What you need to do: Provide only the number of lines in the data below that contain the word "script".

Items from a data source:
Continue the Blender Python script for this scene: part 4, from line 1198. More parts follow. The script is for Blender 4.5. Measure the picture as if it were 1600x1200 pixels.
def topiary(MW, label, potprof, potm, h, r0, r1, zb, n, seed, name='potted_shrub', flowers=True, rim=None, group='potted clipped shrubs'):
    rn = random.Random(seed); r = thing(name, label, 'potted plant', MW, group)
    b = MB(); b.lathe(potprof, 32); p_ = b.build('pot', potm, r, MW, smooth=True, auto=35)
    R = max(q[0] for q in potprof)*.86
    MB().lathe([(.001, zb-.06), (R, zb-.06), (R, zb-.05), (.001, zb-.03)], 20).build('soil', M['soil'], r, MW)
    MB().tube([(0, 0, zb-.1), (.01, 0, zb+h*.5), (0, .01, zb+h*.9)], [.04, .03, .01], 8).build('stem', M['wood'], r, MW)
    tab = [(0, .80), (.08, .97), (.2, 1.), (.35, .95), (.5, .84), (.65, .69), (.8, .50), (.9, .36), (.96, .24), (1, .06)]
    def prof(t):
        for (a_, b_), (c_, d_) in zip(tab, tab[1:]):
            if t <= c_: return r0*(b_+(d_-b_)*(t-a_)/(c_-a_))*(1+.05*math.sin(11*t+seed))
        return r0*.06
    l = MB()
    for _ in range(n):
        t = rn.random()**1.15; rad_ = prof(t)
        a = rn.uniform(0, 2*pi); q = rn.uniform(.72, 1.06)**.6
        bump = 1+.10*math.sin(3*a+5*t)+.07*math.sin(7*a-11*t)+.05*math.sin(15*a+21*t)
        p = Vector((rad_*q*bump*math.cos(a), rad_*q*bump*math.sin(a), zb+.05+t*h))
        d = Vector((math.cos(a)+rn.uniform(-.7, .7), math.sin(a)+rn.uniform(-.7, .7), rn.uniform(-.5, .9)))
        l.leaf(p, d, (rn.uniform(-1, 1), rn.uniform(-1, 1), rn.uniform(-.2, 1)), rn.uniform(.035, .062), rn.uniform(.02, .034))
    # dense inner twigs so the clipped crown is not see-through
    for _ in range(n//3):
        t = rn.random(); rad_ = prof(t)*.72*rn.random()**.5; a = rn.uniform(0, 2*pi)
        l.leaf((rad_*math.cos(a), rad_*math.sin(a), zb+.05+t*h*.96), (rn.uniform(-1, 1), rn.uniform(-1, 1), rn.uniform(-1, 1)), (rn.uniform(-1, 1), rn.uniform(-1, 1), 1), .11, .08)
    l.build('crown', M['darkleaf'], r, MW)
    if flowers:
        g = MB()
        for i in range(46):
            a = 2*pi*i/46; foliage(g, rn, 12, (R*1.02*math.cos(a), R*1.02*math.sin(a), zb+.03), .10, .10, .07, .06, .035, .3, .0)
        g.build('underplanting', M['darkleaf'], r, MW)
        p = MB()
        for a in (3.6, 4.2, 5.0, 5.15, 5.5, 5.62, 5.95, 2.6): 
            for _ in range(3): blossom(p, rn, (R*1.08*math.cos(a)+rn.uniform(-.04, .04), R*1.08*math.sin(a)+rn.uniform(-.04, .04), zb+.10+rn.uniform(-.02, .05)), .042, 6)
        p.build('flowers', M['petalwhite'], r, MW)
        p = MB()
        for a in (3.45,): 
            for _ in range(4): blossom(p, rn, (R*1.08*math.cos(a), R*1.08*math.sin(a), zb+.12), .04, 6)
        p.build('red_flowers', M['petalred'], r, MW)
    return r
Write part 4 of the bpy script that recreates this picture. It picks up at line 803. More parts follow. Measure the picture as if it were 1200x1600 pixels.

Task response: 2